E vissero tutti spremuti e scontenti

Daniele Caverzasio, Deputato (Lega) in Gran Consiglio
C’era una volta, a sud della Svizzera, un piccolo regno chiamato Ticino. Non aveva castelli scintillanti né dame in abito di seta, ma ferrovieri che all’alba accendevano locomotori e madri che dietro un banco passavano le giornate a far di conto. Un regno popolato da sudditi silenziosi, bravi a lavorare, meno bravi a lamentarsi, incastrati tra affitti, bollette e figli da crescere.
Ogni autunno, però, sul cielo sereno del regno si stagliava l’ombra del drago. Non sputava fuoco, non rapiva fanciulle: pretendeva monete. Sempre più monete. Ottocento, mille, milleduecento franchi. Anno dopo anno. E guai a opporsi, ché il sovrano da Bellinzona alzava il dito: “È legge. Così è scritto, così si deve pagare.”

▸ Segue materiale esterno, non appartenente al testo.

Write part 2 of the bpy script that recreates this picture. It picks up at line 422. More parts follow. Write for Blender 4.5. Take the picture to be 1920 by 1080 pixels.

Qui sorge la beffa: se è obbligo, non è più assicurazione. È una tassa travestita da polizza. Una gabella medievale che ti spillano col sorriso di chi ti dice che lo stai facendo “per il tuo bene”.
E in questo teatrino, mentre i contabili di corte tracciano grafici e bilanci, arriva la voce fuori dal coro: la Lega dei Ticinesi. Non con la spada, ma con una domanda di buon senso: se è tassa, trattiamola da tassa. Deduzione integrale dei premi. Non carità, non sussidi, non briciole: giustizia elementare per chi tiene in piedi il regno con le mani callose e le sveglie alle cinque.
I sapienti dei palazzi si affrettano a obiettare: “Ma i bilanci, ma gli equilibri, ma le compatibilità!”. Bei discorsi. Peccato che i veri bilanci non si facciano tra marmi e velluti, ma nelle cucine, accanto alle pentole, con una calcolatrice e un sospiro. È lì che si decide se il bambino avrà i pattini nuovi o se, quest’anno, serviranno al drago.
E così il mostro cresce, ingrassa e diventa sempre più insaziabile. La deduzione integrale non lo ucciderà, certo, ma almeno restituirà un po’ d’aria a chi ogni giorno combatte senza armature né scudi, solo con il sudore della fronte.
Care autorità di corte, i sudditi del regno ticinese non chiedono miracoli né promesse: chiedono solo respiro. Perché a forza di nutrire il drago, qualcuno resterà senza pane sulla tavola. E quando il pane manca, le favole non bastano più.
…e vissero tutti spremuti e scontenti.